Me gusta eso de que “no han llegado a ninguna parte, solamente se han ido”. Lo recuerdo a menudo, cuando veo a tantos jóvenes y no tan jóvenes locos por largarse, a menudo sin un imperativo económico ni de ninguna otra clase. ¿Cómo transmitirles la advertencia de Olson?

En otro lugar de su Autobiografía recuerda Creeley a sus vecinos de New Hampshire, “algunos de los cuales ni siquiera se desplazaron 25 millas del lugar donde nacieron”. Uno de ellos fue a la guerra, al Pacífico sur, y al volver se reestableció en su lugar sin salir nunca más de allí.
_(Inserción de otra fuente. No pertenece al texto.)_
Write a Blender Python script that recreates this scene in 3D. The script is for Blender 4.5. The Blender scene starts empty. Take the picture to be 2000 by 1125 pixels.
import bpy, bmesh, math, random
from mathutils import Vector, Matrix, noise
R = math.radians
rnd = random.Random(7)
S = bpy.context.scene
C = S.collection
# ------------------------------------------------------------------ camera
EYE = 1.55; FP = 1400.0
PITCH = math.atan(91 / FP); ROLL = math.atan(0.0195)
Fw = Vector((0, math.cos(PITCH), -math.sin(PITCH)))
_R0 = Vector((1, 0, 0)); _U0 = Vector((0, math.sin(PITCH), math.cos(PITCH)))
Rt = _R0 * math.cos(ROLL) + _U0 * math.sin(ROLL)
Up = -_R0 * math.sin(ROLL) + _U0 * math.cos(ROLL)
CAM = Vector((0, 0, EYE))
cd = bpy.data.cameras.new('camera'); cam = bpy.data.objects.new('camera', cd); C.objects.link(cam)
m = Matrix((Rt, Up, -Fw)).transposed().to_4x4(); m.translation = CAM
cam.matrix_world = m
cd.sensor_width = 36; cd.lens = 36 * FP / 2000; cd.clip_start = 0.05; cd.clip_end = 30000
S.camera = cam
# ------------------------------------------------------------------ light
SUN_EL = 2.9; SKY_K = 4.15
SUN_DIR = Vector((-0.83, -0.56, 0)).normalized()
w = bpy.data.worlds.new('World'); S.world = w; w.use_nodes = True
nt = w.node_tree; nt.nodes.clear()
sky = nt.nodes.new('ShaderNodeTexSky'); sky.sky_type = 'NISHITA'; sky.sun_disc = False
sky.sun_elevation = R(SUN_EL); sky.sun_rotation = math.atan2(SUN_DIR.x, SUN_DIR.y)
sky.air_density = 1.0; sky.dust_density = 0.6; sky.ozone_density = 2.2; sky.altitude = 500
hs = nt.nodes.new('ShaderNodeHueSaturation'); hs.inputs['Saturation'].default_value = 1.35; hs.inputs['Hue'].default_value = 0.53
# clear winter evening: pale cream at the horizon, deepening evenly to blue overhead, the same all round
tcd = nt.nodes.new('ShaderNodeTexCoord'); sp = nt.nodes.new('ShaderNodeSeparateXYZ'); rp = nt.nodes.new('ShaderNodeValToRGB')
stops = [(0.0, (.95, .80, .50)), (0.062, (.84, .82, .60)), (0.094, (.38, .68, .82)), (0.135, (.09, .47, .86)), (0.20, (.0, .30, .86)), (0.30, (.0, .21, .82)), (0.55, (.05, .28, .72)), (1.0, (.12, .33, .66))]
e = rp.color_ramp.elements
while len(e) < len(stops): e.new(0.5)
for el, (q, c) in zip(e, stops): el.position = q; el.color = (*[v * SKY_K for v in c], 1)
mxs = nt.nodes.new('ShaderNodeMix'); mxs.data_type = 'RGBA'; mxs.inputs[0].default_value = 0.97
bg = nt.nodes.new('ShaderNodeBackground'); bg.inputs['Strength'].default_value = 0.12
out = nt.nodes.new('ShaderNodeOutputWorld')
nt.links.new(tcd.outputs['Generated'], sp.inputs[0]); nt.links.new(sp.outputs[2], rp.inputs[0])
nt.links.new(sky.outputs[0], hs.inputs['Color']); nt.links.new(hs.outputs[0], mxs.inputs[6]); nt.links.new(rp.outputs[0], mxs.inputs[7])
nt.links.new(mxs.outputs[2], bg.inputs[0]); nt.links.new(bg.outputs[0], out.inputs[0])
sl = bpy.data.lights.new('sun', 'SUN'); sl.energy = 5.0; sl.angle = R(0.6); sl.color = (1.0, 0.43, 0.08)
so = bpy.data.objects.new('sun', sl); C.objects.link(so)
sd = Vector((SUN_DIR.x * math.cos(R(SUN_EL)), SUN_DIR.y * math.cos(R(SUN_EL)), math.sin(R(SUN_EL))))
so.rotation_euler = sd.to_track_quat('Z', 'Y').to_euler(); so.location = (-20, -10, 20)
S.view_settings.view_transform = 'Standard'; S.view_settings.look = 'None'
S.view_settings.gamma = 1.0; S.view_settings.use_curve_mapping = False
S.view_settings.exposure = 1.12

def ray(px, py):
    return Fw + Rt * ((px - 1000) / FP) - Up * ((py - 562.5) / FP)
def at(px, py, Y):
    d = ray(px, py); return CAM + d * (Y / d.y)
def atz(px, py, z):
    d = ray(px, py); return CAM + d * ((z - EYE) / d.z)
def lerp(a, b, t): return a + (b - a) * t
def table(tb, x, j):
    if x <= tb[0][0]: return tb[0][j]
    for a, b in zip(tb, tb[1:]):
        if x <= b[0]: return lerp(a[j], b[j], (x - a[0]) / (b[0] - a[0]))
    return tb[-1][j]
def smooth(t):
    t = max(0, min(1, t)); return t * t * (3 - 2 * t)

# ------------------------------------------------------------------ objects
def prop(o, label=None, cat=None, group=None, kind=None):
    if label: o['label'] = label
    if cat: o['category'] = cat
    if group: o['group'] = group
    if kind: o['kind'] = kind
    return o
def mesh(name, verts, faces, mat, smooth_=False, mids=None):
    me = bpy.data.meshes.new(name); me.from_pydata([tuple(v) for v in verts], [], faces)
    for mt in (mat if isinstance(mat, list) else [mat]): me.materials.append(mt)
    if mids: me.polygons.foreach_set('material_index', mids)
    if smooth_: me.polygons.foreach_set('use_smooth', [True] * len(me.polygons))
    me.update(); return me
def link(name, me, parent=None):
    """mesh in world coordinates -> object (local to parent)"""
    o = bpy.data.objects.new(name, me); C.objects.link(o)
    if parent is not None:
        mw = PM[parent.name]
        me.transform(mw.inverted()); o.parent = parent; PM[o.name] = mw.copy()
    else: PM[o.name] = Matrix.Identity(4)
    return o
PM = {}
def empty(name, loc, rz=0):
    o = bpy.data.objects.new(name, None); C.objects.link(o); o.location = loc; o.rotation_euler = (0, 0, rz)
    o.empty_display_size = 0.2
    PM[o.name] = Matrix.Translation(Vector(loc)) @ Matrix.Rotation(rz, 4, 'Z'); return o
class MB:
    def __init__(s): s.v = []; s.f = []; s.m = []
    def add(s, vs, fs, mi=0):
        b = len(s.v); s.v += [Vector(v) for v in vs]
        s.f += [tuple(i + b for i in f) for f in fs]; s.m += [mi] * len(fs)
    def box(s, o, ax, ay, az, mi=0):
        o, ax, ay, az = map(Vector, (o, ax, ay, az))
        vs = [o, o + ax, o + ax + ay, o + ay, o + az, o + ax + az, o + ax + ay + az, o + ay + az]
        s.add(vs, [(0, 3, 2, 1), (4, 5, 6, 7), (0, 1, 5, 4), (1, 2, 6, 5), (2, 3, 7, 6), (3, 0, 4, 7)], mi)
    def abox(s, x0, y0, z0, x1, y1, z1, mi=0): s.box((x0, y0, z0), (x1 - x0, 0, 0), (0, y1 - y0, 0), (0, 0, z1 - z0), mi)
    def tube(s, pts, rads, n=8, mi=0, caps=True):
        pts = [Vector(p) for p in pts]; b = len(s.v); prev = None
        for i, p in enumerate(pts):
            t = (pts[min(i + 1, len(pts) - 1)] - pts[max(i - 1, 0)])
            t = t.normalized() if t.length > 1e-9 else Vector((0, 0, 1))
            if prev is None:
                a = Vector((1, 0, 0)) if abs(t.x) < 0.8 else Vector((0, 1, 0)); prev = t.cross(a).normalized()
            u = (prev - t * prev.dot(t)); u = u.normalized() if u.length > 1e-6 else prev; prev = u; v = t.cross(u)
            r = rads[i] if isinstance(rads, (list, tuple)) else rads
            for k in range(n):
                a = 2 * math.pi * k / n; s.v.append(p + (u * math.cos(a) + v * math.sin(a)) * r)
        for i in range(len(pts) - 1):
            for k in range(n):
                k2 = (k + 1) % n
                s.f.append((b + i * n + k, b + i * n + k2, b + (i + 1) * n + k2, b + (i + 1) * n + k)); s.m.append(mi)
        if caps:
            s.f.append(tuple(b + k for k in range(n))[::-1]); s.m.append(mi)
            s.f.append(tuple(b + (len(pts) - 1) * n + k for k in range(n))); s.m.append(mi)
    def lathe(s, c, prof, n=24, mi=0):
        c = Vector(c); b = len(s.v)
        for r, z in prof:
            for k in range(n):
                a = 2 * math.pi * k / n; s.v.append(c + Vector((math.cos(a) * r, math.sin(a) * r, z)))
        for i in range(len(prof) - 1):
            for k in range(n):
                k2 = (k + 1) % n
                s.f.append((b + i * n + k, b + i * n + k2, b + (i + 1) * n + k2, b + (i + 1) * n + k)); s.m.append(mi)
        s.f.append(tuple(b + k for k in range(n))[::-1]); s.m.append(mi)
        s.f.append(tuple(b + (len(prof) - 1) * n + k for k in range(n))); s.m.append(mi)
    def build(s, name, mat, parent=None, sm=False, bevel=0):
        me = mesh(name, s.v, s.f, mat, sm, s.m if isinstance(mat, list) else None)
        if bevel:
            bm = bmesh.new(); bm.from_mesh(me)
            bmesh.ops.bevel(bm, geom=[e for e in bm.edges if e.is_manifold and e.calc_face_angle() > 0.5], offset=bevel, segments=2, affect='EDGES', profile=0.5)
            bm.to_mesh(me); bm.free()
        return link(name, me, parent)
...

Creeley le pidió a su hermano que lo acompañara a Cambridge, Massachusetts, a sólo tres horas, a visitar a su madre, pero el otro decidió no ir, con el argumento de que allí “no conozco a nadie”. “Le pareció absurdo a él eso de ir adonde uno no ha hecho relaciones y no conoce a nadie”, comenta Creeley.

Pese a su nomadismo, Creeley reconoce la importancia determinante que, para su propia tarea de escritor, tuvo siempre el concepto de “lugar”. “En realidad, hablo de mi idea de lugar. Como diría Robert Duncan, ‘donde el corazón halla reposo'. Me refiero al lugar al que uno está abierto, donde las inseguridades, el actuar a la defensiva y muchas otras reacciones bajan finalmente los brazos”.

Puede que no esté de más recordar estas palabras en una época como ésta, de trashumancia obligatoria, de desarraigo casi preceptivo, de turismo idiota.

La Autobiografía de Creeley, junto a la soberbia entrevista que le hizo The Paris Review y un puñado de maravillosos poemas, todo traducido y presentado por Germán Carrasco, fueron editados por Ediciones Universidad Diego Portales en 2010, en un volumen impagable, liviano. Si pueden, no duden en agenciárselo.